Study on dynamic characteristics and vibration isolation performance of magnetorheological fluid mount with controllable multi-inertia channel combination squeeze mode

To tackle the challenges posed by non-adjustable low-frequency dynamic characteristics and insufficient damping and stiffness in heavy-duty special vehicle mounting systems, we propose a novel solution: the controllable multi-inertia channel combined-squeeze-mode MR (Magnetorheological) fluid mount. This mount comprises four controllable inertia channels, one Rate-dip channel, and a squeeze plate configuration. Initially, propose a multi-channel MR fluid damper based on existing experimental conditions. Through experimental validation, we demonstrate that applying a 2 A current across different channels enables effective channel switching. Subsequently, analyze the magnetic field and damping forces for both the controllable inertia channels and the squeeze-mode magnetic circuit structure of the MR fluid mount. Then, a lumped parameter model for the controllable multi-inertia channel combined squeeze mode MR fluid mount will be developed alongside a 1/4-scale model of the MR fluid mount system tailored for heavy-duty special vehicles. These models enable a comprehensive study of the dynamic characteristics and vibration isolation performance of the mount under various configurations of controllable inertia channels and squeeze mode combinations.
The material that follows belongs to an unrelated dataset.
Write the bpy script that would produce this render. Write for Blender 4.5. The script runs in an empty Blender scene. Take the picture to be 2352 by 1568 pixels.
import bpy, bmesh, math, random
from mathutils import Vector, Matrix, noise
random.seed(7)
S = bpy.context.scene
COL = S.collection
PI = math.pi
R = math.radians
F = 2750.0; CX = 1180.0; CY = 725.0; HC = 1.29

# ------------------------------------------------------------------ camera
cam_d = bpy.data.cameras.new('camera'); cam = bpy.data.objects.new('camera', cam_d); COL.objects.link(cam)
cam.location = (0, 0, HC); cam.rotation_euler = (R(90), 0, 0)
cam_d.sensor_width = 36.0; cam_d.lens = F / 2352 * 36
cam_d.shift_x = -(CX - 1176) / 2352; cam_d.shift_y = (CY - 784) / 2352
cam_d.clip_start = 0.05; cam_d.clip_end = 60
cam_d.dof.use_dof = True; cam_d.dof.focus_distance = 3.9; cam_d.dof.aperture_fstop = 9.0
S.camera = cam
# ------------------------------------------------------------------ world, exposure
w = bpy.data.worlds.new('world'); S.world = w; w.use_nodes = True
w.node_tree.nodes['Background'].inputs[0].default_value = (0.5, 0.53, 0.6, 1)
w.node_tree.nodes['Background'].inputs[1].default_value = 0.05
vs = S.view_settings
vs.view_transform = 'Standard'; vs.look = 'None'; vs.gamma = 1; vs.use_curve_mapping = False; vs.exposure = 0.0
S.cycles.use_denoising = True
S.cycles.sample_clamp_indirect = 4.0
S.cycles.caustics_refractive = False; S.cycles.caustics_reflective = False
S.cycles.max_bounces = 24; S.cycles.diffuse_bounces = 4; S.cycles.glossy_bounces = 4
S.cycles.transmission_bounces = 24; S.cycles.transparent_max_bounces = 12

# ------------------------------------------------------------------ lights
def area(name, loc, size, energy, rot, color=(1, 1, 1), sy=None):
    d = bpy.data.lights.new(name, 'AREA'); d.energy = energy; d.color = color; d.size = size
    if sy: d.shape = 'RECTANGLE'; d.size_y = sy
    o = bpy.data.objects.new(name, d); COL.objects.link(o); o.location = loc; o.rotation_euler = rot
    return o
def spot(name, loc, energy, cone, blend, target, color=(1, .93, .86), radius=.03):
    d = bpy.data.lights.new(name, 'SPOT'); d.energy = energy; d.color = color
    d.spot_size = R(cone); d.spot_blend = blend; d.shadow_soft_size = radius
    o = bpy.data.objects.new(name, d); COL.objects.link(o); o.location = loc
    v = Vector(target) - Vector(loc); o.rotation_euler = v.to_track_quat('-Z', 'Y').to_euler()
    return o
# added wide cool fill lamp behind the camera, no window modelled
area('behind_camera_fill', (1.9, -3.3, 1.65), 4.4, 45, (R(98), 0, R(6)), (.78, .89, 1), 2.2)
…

Research findings indicate that applying higher currents to different inertia channels facilitates adjustable peak values and peak frequencies of dynamic stiffness and loss angle within the 0 to 50 Hz range for the MR fluid mount. Moreover, under the influence of the squeeze mode, the mount exhibits significant stiffness and damping characteristics at low frequencies, effectively addressing the issue of insufficient stiffness damping within the mount system at low frequencies.